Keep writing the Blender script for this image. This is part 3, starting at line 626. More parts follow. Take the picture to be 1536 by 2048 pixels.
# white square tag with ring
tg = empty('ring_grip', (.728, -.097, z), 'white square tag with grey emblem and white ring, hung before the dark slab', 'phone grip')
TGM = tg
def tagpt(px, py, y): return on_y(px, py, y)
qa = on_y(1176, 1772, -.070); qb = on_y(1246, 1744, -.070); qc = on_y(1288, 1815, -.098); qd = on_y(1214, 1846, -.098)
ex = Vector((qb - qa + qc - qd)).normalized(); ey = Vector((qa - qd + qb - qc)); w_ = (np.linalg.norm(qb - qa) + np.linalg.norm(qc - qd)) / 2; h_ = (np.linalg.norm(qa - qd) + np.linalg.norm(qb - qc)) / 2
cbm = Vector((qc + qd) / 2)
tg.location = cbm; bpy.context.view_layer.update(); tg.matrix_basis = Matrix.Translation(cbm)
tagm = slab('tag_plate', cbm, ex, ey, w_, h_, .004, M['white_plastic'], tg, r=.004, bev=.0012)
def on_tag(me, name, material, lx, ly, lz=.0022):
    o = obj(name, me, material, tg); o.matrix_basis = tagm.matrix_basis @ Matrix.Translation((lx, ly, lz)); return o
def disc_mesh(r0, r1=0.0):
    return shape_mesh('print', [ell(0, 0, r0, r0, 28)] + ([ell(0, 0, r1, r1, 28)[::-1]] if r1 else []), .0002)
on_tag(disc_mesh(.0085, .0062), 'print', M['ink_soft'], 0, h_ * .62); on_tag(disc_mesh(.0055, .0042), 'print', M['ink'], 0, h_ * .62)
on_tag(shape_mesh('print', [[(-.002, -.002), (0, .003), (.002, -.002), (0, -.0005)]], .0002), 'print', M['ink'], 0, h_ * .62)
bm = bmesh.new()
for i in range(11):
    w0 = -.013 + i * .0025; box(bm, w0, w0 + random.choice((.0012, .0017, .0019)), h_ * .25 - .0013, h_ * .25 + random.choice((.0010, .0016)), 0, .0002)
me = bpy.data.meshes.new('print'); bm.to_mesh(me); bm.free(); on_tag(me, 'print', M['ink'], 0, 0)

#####

• Written problem
Write every line of the material above again, exactly.

• Completed task
Keep writing the Blender script for this image. This is part 3, starting at line 626. More parts follow. Take the picture to be 1536 by 2048 pixels.
# white square tag with ring
tg = empty('ring_grip', (.728, -.097, z), 'white square tag with grey emblem and white ring, hung before the dark slab', 'phone grip')
TGM = tg
def tagpt(px, py, y): return on_y(px, py, y)
qa = on_y(1176, 1772, -.070); qb = on_y(1246, 1744, -.070); qc = on_y(1288, 1815, -.098); qd = on_y(1214, 1846, -.098)
ex = Vector((qb - qa + qc - qd)).normalized(); ey = Vector((qa - qd + qb - qc)); w_ = (np.linalg.norm(qb - qa) + np.linalg.norm(qc - qd)) / 2; h_ = (np.linalg.norm(qa - qd) + np.linalg.norm(qb - qc)) / 2
cbm = Vector((qc + qd) / 2)
tg.location = cbm; bpy.context.view_layer.update(); tg.matrix_basis = Matrix.Translation(cbm)
tagm = slab('tag_plate', cbm, ex, ey, w_, h_, .004, M['white_plastic'], tg, r=.004, bev=.0012)
def on_tag(me, name, material, lx, ly, lz=.0022):
    o = obj(name, me, material, tg); o.matrix_basis = tagm.matrix_basis @ Matrix.Translation((lx, ly, lz)); return o
def disc_mesh(r0, r1=0.0):
    return shape_mesh('print', [ell(0, 0, r0, r0, 28)] + ([ell(0, 0, r1, r1, 28)[::-1]] if r1 else []), .0002)
on_tag(disc_mesh(.0085, .0062), 'print', M['ink_soft'], 0, h_ * .62); on_tag(disc_mesh(.0055, .0042), 'print', M['ink'], 0, h_ * .62)
on_tag(shape_mesh('print', [[(-.002, -.002), (0, .003), (.002, -.002), (0, -.0005)]], .0002), 'print', M['ink'], 0, h_ * .62)
bm = bmesh.new()
for i in range(11):
    w0 = -.013 + i * .0025; box(bm, w0, w0 + random.choice((.0012, .0017, .0019)), h_ * .25 - .0013, h_ * .25 + random.choice((.0010, .0016)), 0, .0002)
me = bpy.data.meshes.new('print'); bm.to_mesh(me); bm.free(); on_tag(me, 'print', M['ink'], 0, 0)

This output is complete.